Le bal des débutantes
Notice
Comme tous les ans, à Vienne, a lieu le bal des débutantes qui permet aux jeunes gens de la bonne société de faire leur entrée officielle dans le monde. Nous suivons Catherina et Barbara préparant cette fastueuse soirée. L'organisatrice de la manifestation explique comment se fait le choix des danseurs et de leurs cavalières. Le professeur de danse, pendant les répétitions de la valse et de la révérence, explique l'importance de l'apprentissage de l'étiquette dans une telle société.
Éclairage
La guerre n'est toujours pas finie, pour savoir où la valse est née. Certains défendent encore l'origine italienne. On trouve, en effet, dans le ballo liscio (l'équivalent de nos danses musettes, ou rétros), la valse, la polka et la mazurka. Mais les Viennois en réclament aussi la paternité, comme les Allemands et les Français enfin ! Aujourd'hui, on appelle valse viennoise une valse rapide qui se danse à grands pas glissés sur les parquets de larges salles de bal, comme celui du bal des Débutantes chaque année à Vienne.
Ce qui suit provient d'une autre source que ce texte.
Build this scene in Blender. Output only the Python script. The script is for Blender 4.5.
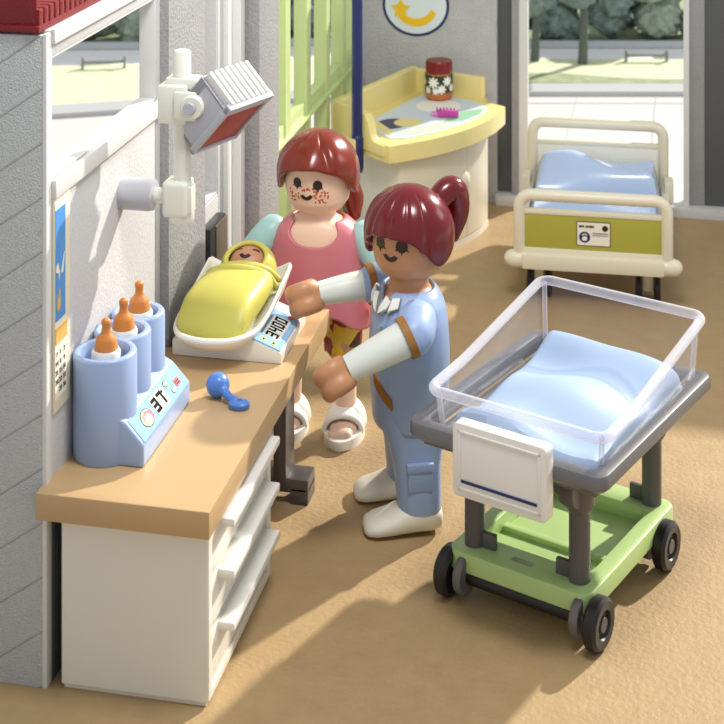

Comme ce le fut en France, savoir danser fait encore partie, en Autriche et en Allemagne, du savoir-vivre européen, de « l'étiquette », comme le furent la science équestre ou l'art du fleuret.
Au début du XIXe siècle, l'institutionnalisation de la valse fut déjà une révolution. En effet, à l'inverse des bals précédents, le couple, tout en restant au milieu d'autres couples, tournoyait à son gré et il pouvait être difficile à suivre dans l'espace. Il pouvait tout aussi bien disparaître quelques minutes pour s'isoler dans un petit salon, et réapparaître quelques minutes après sans que personne ne s'en aperçoive.
De plus, à l'intérieur du couple tournoyant rapidement, pouvaient se dire des secrets, d'amour surtout, avoir lieu d'élégantes et intimes séductions qui échappaient au contrôle de la société, et en particulier des parents. Il suffit d'observer comment, au cinéma par exemple, il est difficile de suivre le dialogue d'un couple valsant. Dans le film My Fair Lady, lors du grand bal, des dialogues importants et pas seulement amoureux se produisent à l'intérieur des couples ; il faut alors que la valse tournoyante se transforme en pas balancés pour que la caméra, et le spectateur, puissent suivre de très près l'histoire qui se trame dans le courant de la danse.
Cette révolution fut si forte pour notre société française qu'elle occasionna de nombreuses discussions et disputes. Certains prétendirent alors que cette façon de tourner, longuement et rapidement, enivrait les cavalières, et que c'était abuser d'elles que de les emporter dans ces tourbillons dangereux. Une expression masculine de l'époque est restée célèbre : « Je n'épouserai jamais une jeune fille qui aura déjà valsé ! ».
Mais, progressivement, le savoir-valser devint une obligation de la culture mondaine. Une autre célèbre anecdote raconte que, dans un bal, une dame d'un certain âge invitée par un jeune homme fougueux et passionné de valse, lui donna ce conseil tout en dansant : « Jeune homme, si vous aimez tant la valse, il est maintenant temps de l'apprendre ! ».
Dans cette vidéo, observez le merveilleux « carré » de pas très bien expliqué par l'enseignant de ces couples (« Eins, zwei, drei, vier, fünf, sechs ») de l'une des trois écoles de danse les plus célèbres de Vienne, l'école Elmayer : c'est une parfaite illustration d'un système de deux fois trois pas en carré pour tourner facilement.
Mais la valse a voyagé, tout d'abord parce que la musique à trois temps a germé partout dans le monde, et que la rotation va parfaitement bien avec le rythme à trois temps, et cela biomécaniquement parlant. C'est un système logique. On trouve ainsi des valses anglaises, des valses américaines, des valses mexicaines, brésiliennes... Signalons aussi le boston, qui est une valse ralentie qui permet de nouvelles figures, et qui, revenue vers l'Europe, début XXe, fit enrager les professeurs de danse, car, selon eux, à partir de ce moment-là, trop de gens se mirent à « bostonner » toutes les danses, c'est-à-dire à inventer de nouvelles figures. Personne ne respectait plus rien... ! Déjà ! Même la valse !
Un fait est à noter : les compositeurs argentins ont créé de sublimes valses argentines. Mais, contrairement aux Européens, il ne vient pas à l'idée des Argentins, sur ces magnifiques mélodies à trois temps, de valser. Pris par le tango sous toutes ses formes, ils marchent et dansent le tango sur ce trois temps, comme s'ils dansaient non plus au temps, mais à la mesure. L'effet est très beau, stupéfiant pour un Européen, et, la plupart du temps, d'un magnifique résultat. Cela aussi est un métissage extraordinaire après les échanges entre l'Europe et l'Argentine.